__WHAT THE TASK REQUIRES__.
Leave out the pictures, and write out exactly the lines from the beginning of the material to the line holding "from mathutils import Vector, Matrix, noise", that line included, and nothing else.
^^^^^^^^
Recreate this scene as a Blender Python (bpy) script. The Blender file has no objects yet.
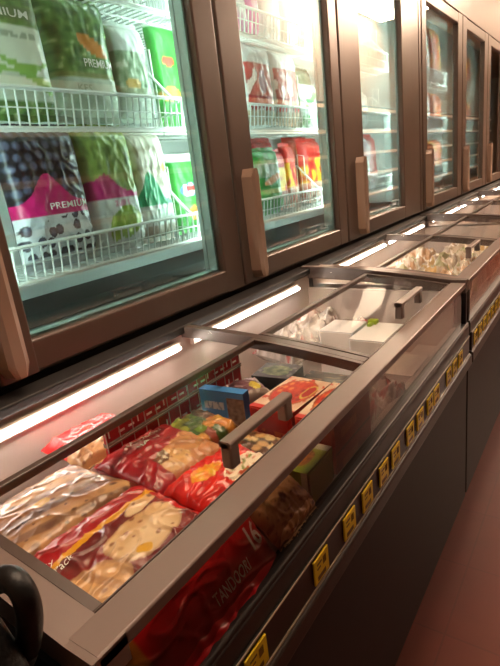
import bpy, math, random
from mathutils import Vector, Matrix, noise

# ------------------------------------------------------------------ basics
S = 0.42                       # one layout unit in metres
ZF = 3.2                       # camera height above the floor, in layout units
C = bpy.context.scene.collection
def W(p): return Vector((p[0]*S, p[1]*S, (p[2]+ZF)*S))
def lin(c):
    if isinstance(c, str):
        c = tuple(int(c[i:i+2], 16)/255 for i in (0, 2, 4))
    return tuple(x/12.92 if x <= .04045 else ((x+.055)/1.055)**2.4 for x in c)
def mix(a, b, t):
    t = max(0., min(1., t))
    return tuple(x+(y-x)*t for x, y in zip(a, b))
def sm(a, b, x):
    t = max(0., min(1., (x-a)/(b-a))); return t*t*(3-2*t)
def nz(x, y, z=0.): return noise.noise(Vector((x, y, z)))

# ------------------------------------------------------------------ materials
def newmat(name):
    m = bpy.data.materials.new(name); m.use_nodes = True
    nt = m.node_tree; nt.nodes.clear()
    out = nt.nodes.new('ShaderNodeOutputMaterial')
    return m, nt, out
def mat(name, col, rough=.5, metal=0., var=.12, scale=14., bump=.05, coat=0., spec=.5, attr=False, bscale=None, stretch=None, bdist=.01):
    m, nt, out = newmat(name)
    b = nt.nodes.new('ShaderNodeBsdfPrincipled')
    tc = nt.nodes.new('ShaderNodeTexCoord'); mp = nt.nodes.new('ShaderNodeMapping')
    if stretch: mp.inputs['Scale'].default_value = stretch
    nt.links.new(tc.outputs['Object'], mp.inputs['Vector'])
    n = nt.nodes.new('ShaderNodeTexNoise'); n.inputs['Scale'].default_value = scale; n.inputs['Detail'].default_value = 4
    nt.links.new(mp.outputs['Vector'], n.inputs['Vector'])
    mx = nt.nodes.new('ShaderNodeMix'); mx.data_type = 'RGBA'; mx.blend_type = 'MULTIPLY'; mx.inputs[0].default_value = 1
    rp = nt.nodes.new('ShaderNodeMapRange'); rp.inputs[1].default_value = .3; rp.inputs[2].default_value = .7
    rp.inputs[3].default_value = 1-var; rp.inputs[4].default_value = 1+var*.5
    nt.links.new(n.outputs['Fac'], rp.inputs[0])
    if attr:
        a = nt.nodes.new('ShaderNodeAttribute'); a.attribute_name = 'print'
        nt.links.new(a.outputs['Color'], mx.inputs[6])
    else:
        mx.inputs[6].default_value = (*lin(col), 1)
    nt.links.new(rp.outputs[0], mx.inputs[7])
    nt.links.new(mx.outputs[2], b.inputs['Base Color'])
    b.inputs['Roughness'].default_value = rough; b.inputs['Metallic'].default_value = metal
    b.inputs['Specular IOR Level'].default_value = spec
    b.inputs['Coat Weight'].default_value = coat; b.inputs['Coat Roughness'].default_value = .06
    if bump:
        n2 = nt.nodes.new('ShaderNodeTexNoise'); n2.inputs['Scale'].default_value = bscale or scale*3; n2.inputs['Detail'].default_value = 3
        nt.links.new(mp.outputs['Vector'], n2.inputs['Vector'])
        bp = nt.nodes.new('ShaderNodeBump'); bp.inputs['Strength'].default_value = bump; bp.inputs['Distance'].default_value = bdist
        nt.links.new(n2.outputs['Fac'], bp.inputs['Height'])
        nt.links.new(bp.outputs['Normal'], b.inputs['Normal'])
        nt.links.new(bp.outputs['Normal'], b.inputs['Coat Normal'])
    nt.links.new(b.outputs[0], out.inputs[0])
    return m
def emis(name, col, strength):
    m, nt, out = newmat(name)
    e = nt.nodes.new('ShaderNodeEmission'); e.inputs[0].default_value = (*lin(col), 1); e.inputs[1].default_value = strength
    nt.links.new(e.outputs[0], out.inputs[0]); return m
def glass(name, tint, k=1., base=.0, rough=.02, gcol='ffffff'):
    m, nt, out = newmat(name)
    t = nt.nodes.new('ShaderNodeBsdfTransparent'); t.inputs[0].default_value = (*lin(tint), 1)
    g = nt.nodes.new('ShaderNodeBsdfGlossy'); g.inputs['Roughness'].default_value = rough; g.inputs[0].default_value = (*lin(gcol), 1)
    lw = nt.nodes.new('ShaderNodeLayerWeight'); lw.inputs['Blend'].default_value = .5
    pw = nt.nodes.new('ShaderNodeMath'); pw.operation = 'POWER'; pw.inputs[1].default_value = 5
    nt.links.new(lw.outputs['Facing'], pw.inputs[0])
    f = nt.nodes.new('ShaderNodeMath'); f.operation = 'MULTIPLY_ADD'; f.inputs[1].default_value = .96; f.inputs[2].default_value = .04
    nt.links.new(pw.outputs[0], f.inputs[0])
    ma = nt.nodes.new('ShaderNodeMath'); ma.operation = 'MULTIPLY_ADD'; ma.use_clamp = True
    ma.inputs[1].default_value = k; ma.inputs[2].default_value = base
    nt.links.new(f.outputs[0], ma.inputs[0])
    mx = nt.nodes.new('ShaderNodeMixShader')
    nt.links.new(ma.outputs[0], mx.inputs[0]); nt.links.new(t.outputs[0], mx.inputs[1]); nt.links.new(g.outputs[0], mx.inputs[2])
    nt.links.new(mx.outputs[0], out.inputs[0]); return m
def clearfilm(name):
    # crumpled clear film with milky print: part transparent, part glossy white
    m, nt, out = newmat(name)
    b = nt.nodes.new('ShaderNodeBsdfPrincipled'); b.inputs['Roughness'].default_value = .18
    b.inputs['Coat Weight'].default_value = .7
    a = nt.nodes.new('ShaderNodeAttribute'); a.attribute_name = 'print'
    nt.links.new(a.outputs['Color'], b.inputs['Base Color'])
    n2 = nt.nodes.new('ShaderNodeTexNoise'); n2.inputs['Scale'].default_value = 40
    bp = nt.nodes.new('ShaderNodeBump'); bp.inputs['Strength'].default_value = .4; bp.inputs['Distance'].default_value = .01
    nt.links.new(n2.outputs['Fac'], bp.inputs['Height']); nt.links.new(bp.outputs['Normal'], b.inputs['Normal'])
    t = nt.nodes.new('ShaderNodeBsdfTransparent')
    mx = nt.nodes.new('ShaderNodeMixShader'); mx.inputs[0].default_value = .72
    nt.links.new(t.outputs[0], mx.inputs[1]); nt.links.new(b.outputs[0], mx.inputs[2]); nt.links.new(mx.outputs[0], out.inputs[0])
    return m
def tiles(name):
    m, nt, out = newmat(name)
    b = nt.nodes.new('ShaderNodeBsdfPrincipled'); b.inputs['Roughness'].default_value = .38
    tc = nt.nodes.new('ShaderNodeTexCoord')
    br = nt.nodes.new('ShaderNodeTexBrick'); br.offset = 0; br.inputs['Scale'].default_value = 1.
    br.inputs['Brick Width'].default_value = .3; br.inputs['Row Height'].default_value = .3; br.inputs['Mortar Size'].default_value = .003
    br.inputs['Color1'].default_value = (*lin('6a2a18'), 1); br.inputs['Color2'].default_value = (*lin('662817'), 1); br.inputs['Mortar'].default_value = (*lin('5e2515'), 1)
    nt.links.new(tc.outputs['Object'], br.inputs['Vector'])
    n = nt.nodes.new('ShaderNodeTexNoise'); n.inputs['Scale'].default_value = 9; n.inputs['Detail'].default_value = 6
    nt.links.new(tc.outputs['Object'], n.inputs['Vector'])
    mx = nt.nodes.new('ShaderNodeMix'); mx.data_type = 'RGBA'; mx.blend_type = 'MULTIPLY'; mx.inputs[0].default_value = .35
    nt.links.new(br.outputs['Color'], mx.inputs[6]); nt.links.new(n.outputs['Color'], mx.inputs[7])
    nt.links.new(mx.outputs[2], b.inputs['Base Color'])
    bp = nt.nodes.new('ShaderNodeBump'); bp.inputs['Strength'].default_value = .15; bp.inputs['Distance'].default_value = .004
    nt.links.new(n.outputs['Fac'], bp.inputs['Height']); nt.links.new(bp.outputs['Normal'], b.inputs['Normal'])
    nt.links.new(b.outputs[0], out.inputs[0]); return m

M = dict(
 frame=mat('bronze_door_frame', '62534b', .3, .1, .08, 6, .03),
 handle=mat('door_handle_bronze', '9a806e', .32, .1, .06, 6, .03),
 rail=mat('taupe_rail', '84726a', .38, .1, .06, 8, .03),
 bar=mat('dark_taupe_bar', '5a4c46', .35, .1, .06, 8, .03),
 body=mat('dark_panel', '120d0c', .6, 0., .12, 5, .03),
 ledge=mat('ledge_plastic', '2a221f', .45, .1, .1, 8, .03),
 tagrail=mat('price_rail_black', '120f0b', .4, 0., .1, 8, .03),
 clear=mat('clear_edge_strip', 'b7a690', .2, .0, .05, 8, .02),
 bumper=mat('bumper_taupe', '352923', .45, .1, .1, 8, .03),
 liner=mat('white_liner', 'c6b8b0', .45, 0., .05, 5, .03),
 liner2=mat('cool_white_liner', 'd3dedb', .45, 0., .05, 5, .02),
 sill=mat('grey_sill', '3a403f', .35, .5, .1, 8, .04),
 gasket=mat('grey_spacer', 'a3b0ab', .4, .3, .06, 8, .02),
 wire=mat('white_coated_wire', 'e8eeea', .3, 0., .03, 10, .0),
 cwire=mat('cream_wire', 'cfc4b8', .35, 0., .05, 10, .0),
 yellow=mat('yellow_tag', 'f5d51c', .45, 0., .06, 20, .0),
 ink=mat('dark_ink', '75560f', .5, 0., .0, 20, .0),
 redstrip=mat('red_price_strip', 'b81f2c', .35, 0., .12, 20, .02),
 white=mat('white_print', 'f4efe9', .4, 0., .04, 20, .0),
 sage=mat('sage_print', '8fa08c', .4, 0., .04, 20, .0),
 black=mat('black_fabric', '0d0c0c', .55, 0., .3, 30, .2),
 wall=mat('beige_wall', 'c2a892', .6, 0., .06, 3, .05),
 ceil=mat('ceiling_paint', 'b59b85', .7, 0., .05, 3, .05),
 shelfb=mat('shelf_brown', 'ab8a76', .5, 0., .1, 6, .04),
 edge=mat('shelf_edge', 'd6b89e', .4, 0., .05, 6, .02),
 film=mat('printed_film', None, .36, 0., .05, 20, .05, coat=.28, attr=True, bscale=26, bdist=.004),
 filmc=mat('printed_film_fridge', None, .36, 0., .05, 20, .12, coat=.2, attr=True, bscale=26, bdist=.006),
 carton=mat('printed_carton', None, .42, 0., .04, 20, .03, coat=.15, attr=True),
 seal=mat('clear_seal_film', 'd8d2cb', .2, 0., .1, 20, .25, coat=.6),
 gdoor=glass('door_glass', 'eef6f3', 2.2, .02),
 glid=glass('lid_glass', 'fbfaf7', .15, .0),
 gfront=glass('front_glass', 'd4cbc5', .6, .0),
 clearf=clearfilm('clear_crumpled_film'),
 strip=emis('led_strip', 'fff4ea', 16.),
 tube=emis('cabinet_tube', 'eafff7', 15.),
 fillf=emis('added_fill_far', 'ffd6b0', 3.2),
 filln=emis('added_fill_near', 'ffdcbc', 9.),
 lamp=emis('ceiling_lamp', 'ffdcbc', 28.),
 floor=tiles('red_floor_tiles'),
)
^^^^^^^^
__EXERCISE ANSWER__.
Recreate this scene as a Blender Python (bpy) script. The Blender file has no objects yet.
import bpy, math, random
from mathutils import Vector, Matrix, noise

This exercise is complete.